Aim ▸ From the top of the records below, return each line exactly, ending with the line that contains "COL = scene.collection".

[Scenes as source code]
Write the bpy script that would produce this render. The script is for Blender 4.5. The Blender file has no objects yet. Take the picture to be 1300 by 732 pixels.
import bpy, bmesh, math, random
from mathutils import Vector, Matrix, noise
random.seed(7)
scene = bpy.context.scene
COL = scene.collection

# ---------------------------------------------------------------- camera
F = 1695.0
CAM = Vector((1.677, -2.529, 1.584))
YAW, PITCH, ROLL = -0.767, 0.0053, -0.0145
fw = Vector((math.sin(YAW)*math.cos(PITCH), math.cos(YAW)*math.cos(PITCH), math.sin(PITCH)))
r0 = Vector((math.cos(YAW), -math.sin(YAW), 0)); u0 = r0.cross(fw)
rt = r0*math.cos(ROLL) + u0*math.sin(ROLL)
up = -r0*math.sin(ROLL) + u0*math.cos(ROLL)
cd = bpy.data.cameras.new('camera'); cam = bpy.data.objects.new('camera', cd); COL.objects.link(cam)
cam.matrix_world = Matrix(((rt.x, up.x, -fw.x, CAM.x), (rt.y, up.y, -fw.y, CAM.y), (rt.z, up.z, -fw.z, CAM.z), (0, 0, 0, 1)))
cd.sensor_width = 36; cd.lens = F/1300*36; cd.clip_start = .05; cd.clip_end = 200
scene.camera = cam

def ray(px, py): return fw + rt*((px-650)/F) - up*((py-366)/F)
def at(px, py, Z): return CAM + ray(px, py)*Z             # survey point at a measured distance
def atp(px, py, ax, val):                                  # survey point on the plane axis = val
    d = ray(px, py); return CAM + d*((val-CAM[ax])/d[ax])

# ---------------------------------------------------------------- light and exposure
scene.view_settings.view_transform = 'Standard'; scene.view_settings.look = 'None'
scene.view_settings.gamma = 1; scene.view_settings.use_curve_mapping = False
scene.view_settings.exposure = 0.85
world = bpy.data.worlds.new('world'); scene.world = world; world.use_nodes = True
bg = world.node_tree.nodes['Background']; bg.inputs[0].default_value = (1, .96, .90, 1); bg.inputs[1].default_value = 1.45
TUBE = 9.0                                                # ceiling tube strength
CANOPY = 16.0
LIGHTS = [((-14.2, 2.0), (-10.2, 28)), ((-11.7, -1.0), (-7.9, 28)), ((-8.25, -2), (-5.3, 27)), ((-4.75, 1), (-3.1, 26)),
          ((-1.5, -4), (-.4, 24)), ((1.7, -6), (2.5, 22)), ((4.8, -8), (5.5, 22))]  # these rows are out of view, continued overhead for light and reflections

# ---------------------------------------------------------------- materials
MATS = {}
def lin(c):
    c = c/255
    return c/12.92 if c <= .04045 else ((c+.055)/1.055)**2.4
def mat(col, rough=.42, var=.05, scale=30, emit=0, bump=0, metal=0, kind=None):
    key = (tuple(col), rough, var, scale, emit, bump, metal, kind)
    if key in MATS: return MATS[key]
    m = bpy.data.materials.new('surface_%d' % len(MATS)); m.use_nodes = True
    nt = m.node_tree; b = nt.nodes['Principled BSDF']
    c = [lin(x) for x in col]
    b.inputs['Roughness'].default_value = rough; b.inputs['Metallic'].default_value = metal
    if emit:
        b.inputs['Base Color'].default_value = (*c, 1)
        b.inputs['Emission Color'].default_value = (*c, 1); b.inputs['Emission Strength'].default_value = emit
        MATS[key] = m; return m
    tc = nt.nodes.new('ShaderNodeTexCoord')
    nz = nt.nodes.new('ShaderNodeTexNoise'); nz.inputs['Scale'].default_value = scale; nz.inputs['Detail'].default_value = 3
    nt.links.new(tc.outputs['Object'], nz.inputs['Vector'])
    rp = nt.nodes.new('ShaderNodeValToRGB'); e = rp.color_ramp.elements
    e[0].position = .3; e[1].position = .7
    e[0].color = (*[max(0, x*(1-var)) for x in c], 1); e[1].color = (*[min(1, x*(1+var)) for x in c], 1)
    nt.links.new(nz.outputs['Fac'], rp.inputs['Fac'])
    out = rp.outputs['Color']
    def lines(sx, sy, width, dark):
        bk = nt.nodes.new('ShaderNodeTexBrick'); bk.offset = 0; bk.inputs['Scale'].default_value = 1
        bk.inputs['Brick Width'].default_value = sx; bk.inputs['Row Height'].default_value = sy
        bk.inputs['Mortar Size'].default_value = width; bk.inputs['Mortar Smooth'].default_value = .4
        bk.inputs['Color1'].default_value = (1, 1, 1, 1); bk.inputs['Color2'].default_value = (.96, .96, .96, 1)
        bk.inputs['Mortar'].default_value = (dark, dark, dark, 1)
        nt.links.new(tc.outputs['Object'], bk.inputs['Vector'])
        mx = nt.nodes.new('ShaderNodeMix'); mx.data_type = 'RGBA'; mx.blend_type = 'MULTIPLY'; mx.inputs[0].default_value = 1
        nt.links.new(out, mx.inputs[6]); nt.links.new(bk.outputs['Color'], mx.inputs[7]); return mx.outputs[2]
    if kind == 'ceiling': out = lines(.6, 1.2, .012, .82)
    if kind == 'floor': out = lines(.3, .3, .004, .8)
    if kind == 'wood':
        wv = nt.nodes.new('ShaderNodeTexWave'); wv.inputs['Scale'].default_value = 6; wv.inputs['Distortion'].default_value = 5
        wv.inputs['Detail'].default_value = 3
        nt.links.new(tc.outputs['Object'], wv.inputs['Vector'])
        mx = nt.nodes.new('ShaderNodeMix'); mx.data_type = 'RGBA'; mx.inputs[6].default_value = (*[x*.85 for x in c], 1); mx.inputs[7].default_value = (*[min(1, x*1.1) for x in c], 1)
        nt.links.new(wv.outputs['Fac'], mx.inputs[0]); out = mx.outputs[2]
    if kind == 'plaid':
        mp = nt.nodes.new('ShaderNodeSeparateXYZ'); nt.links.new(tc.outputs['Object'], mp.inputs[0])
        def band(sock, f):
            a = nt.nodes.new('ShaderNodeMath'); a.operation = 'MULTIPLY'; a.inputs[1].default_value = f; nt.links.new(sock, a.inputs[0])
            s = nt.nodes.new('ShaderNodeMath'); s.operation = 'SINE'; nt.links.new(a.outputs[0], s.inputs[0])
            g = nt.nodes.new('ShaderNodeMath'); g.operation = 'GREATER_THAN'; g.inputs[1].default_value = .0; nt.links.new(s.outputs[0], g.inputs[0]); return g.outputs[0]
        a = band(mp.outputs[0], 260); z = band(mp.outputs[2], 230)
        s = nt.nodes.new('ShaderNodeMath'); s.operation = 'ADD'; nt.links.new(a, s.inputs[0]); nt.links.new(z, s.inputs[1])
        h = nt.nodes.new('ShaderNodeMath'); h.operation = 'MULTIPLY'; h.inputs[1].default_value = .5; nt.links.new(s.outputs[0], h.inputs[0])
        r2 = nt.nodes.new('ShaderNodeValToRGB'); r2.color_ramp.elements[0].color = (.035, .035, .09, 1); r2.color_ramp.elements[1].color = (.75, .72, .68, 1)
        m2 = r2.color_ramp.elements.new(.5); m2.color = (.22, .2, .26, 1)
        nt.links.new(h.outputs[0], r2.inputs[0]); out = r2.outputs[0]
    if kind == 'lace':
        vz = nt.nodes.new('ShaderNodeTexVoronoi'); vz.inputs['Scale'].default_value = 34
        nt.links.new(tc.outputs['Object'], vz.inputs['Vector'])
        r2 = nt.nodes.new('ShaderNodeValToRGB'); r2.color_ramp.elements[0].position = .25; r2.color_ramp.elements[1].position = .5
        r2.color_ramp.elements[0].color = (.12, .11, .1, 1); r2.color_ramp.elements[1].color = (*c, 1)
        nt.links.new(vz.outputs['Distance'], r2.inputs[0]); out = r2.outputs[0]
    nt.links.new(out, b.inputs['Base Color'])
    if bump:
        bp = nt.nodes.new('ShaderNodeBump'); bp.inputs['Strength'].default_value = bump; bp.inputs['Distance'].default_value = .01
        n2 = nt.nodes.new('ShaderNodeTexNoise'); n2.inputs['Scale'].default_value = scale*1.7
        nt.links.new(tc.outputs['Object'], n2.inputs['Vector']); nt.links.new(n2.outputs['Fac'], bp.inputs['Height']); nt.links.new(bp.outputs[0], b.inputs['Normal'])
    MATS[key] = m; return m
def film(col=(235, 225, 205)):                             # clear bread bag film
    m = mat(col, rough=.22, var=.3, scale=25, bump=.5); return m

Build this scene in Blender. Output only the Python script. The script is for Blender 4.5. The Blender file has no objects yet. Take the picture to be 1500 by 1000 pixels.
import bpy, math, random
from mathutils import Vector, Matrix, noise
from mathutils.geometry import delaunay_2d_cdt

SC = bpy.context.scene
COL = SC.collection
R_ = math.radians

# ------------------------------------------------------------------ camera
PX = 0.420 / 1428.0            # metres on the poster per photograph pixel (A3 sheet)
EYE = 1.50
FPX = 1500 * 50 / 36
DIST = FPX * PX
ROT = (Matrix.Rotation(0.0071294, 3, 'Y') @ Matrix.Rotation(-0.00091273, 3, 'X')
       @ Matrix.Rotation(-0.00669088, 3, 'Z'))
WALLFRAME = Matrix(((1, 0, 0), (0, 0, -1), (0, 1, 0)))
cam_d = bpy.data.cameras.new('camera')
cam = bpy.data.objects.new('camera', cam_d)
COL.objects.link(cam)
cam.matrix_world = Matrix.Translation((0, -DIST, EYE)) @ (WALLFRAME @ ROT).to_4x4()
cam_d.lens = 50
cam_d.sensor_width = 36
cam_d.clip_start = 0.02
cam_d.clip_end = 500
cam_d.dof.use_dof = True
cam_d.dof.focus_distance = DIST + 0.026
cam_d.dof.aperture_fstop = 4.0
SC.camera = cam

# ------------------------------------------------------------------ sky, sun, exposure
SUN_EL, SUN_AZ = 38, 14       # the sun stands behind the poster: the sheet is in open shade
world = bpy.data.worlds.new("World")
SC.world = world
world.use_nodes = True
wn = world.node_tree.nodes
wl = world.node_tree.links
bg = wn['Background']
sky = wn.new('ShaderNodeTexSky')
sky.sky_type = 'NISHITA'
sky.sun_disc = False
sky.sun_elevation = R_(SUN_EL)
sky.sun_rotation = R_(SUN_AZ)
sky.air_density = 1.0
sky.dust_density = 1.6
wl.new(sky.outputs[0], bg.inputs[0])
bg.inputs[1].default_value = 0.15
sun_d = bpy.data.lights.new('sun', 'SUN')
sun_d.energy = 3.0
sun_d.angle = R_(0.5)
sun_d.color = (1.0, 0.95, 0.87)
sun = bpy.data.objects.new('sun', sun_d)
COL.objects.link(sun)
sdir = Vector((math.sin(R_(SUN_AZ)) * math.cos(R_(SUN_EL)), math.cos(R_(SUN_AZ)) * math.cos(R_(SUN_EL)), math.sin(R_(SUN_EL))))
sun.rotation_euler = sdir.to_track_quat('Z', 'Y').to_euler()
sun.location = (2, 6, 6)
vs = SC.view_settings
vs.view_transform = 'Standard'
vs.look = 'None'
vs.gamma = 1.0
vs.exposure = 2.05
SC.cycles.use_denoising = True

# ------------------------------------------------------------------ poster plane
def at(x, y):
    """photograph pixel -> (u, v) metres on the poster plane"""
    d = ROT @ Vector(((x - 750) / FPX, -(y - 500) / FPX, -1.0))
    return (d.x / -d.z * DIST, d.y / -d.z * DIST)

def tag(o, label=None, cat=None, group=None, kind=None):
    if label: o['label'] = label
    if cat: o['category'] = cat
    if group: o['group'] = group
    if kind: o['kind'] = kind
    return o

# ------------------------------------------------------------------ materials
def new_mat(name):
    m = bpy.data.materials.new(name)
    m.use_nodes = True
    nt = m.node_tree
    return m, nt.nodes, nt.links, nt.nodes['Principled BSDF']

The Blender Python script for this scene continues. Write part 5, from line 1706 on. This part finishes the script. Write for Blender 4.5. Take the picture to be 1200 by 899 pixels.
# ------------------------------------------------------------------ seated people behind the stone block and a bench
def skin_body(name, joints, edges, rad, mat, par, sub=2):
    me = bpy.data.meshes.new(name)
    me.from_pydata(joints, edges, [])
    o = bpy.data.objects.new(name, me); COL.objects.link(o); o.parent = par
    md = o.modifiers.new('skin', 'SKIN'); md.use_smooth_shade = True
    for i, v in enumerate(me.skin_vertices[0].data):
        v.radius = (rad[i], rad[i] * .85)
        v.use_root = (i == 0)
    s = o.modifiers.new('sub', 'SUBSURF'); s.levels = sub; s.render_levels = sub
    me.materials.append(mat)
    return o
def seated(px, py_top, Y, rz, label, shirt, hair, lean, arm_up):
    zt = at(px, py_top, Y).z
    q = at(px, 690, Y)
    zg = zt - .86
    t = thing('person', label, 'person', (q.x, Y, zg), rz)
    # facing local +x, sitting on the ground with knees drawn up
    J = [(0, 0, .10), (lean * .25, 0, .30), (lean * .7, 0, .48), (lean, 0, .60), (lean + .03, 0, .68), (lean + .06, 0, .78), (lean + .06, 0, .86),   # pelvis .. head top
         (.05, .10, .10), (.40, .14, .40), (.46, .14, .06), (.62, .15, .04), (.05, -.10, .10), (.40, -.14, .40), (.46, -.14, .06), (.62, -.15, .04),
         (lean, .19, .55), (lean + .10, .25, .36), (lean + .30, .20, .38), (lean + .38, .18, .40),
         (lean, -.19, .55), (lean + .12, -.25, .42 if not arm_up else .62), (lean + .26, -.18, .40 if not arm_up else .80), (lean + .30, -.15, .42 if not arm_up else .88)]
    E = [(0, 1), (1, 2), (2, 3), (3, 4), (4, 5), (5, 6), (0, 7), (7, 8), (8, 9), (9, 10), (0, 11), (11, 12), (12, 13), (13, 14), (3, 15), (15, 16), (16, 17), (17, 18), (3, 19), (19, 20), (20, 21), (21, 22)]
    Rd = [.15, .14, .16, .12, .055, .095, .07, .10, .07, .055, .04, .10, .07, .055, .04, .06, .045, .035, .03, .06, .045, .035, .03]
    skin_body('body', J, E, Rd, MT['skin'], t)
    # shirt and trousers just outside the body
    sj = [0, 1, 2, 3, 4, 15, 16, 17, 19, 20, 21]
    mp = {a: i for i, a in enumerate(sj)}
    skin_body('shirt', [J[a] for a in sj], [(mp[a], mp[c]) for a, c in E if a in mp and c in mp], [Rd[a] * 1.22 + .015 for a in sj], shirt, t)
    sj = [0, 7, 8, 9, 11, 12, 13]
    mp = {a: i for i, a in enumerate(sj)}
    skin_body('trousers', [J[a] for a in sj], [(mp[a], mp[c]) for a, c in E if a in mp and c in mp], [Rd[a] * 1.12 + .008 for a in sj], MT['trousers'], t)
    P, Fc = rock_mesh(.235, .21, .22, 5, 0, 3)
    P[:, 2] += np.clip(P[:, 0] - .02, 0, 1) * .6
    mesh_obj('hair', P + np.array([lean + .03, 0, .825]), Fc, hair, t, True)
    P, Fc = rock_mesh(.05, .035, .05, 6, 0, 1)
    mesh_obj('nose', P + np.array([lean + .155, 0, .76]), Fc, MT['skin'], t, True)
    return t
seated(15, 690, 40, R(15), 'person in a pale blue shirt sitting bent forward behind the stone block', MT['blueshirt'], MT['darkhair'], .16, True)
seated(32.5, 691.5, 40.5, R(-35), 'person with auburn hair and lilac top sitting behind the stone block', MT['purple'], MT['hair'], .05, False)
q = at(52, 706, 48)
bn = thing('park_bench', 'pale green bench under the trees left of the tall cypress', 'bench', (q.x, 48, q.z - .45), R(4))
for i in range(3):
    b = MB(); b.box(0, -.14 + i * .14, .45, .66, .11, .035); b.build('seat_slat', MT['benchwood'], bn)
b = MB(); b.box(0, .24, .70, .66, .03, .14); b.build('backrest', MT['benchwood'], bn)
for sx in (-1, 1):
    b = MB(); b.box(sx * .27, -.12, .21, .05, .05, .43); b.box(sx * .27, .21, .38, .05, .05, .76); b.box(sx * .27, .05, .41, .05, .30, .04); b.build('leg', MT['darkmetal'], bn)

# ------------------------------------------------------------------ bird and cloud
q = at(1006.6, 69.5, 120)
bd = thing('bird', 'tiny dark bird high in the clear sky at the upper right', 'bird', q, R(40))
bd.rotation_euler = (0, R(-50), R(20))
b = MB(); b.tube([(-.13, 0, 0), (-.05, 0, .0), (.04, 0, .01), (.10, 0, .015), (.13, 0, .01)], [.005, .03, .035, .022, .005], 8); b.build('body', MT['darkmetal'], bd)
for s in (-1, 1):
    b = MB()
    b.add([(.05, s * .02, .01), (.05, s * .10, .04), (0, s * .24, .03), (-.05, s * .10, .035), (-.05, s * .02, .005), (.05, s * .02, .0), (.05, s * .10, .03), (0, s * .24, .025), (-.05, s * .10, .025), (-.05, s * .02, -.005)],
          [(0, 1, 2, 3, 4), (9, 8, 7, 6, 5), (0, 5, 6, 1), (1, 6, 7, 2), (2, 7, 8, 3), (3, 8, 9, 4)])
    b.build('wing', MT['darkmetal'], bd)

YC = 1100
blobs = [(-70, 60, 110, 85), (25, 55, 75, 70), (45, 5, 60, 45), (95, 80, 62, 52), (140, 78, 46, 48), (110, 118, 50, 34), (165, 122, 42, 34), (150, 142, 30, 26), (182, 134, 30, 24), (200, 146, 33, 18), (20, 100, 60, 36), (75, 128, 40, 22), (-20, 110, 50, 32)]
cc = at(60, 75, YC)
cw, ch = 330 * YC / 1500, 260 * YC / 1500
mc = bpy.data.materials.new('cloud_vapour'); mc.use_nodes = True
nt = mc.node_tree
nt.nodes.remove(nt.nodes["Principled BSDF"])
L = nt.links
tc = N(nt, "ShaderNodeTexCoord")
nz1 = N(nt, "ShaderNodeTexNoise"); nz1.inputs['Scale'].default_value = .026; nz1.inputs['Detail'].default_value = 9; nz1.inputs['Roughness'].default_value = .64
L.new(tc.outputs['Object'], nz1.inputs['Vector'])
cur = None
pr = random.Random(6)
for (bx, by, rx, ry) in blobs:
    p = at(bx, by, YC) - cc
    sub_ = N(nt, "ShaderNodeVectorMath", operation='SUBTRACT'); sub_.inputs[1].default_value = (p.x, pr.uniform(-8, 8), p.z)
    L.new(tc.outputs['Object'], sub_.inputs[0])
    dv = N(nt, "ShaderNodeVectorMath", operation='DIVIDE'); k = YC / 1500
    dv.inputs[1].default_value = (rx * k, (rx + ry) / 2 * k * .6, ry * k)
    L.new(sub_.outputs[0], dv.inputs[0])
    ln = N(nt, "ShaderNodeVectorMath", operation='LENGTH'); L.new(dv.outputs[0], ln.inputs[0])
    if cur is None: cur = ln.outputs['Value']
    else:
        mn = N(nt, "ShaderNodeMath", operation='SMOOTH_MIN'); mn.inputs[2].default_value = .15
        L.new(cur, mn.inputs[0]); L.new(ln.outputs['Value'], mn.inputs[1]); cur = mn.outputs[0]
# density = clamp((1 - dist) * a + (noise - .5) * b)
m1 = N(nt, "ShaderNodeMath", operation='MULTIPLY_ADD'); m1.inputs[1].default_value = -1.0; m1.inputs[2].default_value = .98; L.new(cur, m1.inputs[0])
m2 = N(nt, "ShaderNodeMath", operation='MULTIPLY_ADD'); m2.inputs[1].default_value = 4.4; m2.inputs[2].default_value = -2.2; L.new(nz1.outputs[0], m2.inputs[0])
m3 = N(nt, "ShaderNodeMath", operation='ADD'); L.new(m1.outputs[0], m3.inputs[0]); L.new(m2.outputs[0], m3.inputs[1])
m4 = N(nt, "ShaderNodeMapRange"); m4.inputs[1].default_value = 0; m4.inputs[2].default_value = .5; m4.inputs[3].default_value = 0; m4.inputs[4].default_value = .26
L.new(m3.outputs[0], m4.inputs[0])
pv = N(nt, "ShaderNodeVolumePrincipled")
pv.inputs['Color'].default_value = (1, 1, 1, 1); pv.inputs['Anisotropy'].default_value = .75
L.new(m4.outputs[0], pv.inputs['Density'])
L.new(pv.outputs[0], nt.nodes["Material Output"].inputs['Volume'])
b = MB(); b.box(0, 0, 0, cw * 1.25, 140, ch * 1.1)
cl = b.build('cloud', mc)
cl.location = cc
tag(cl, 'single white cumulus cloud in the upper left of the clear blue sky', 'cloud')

Exercise answer ▸
Write the bpy script that would produce this render. The script is for Blender 4.5. The Blender file has no objects yet. Take the picture to be 1300 by 732 pixels.
import bpy, bmesh, math, random
from mathutils import Vector, Matrix, noise
random.seed(7)
scene = bpy.context.scene
COL = scene.collection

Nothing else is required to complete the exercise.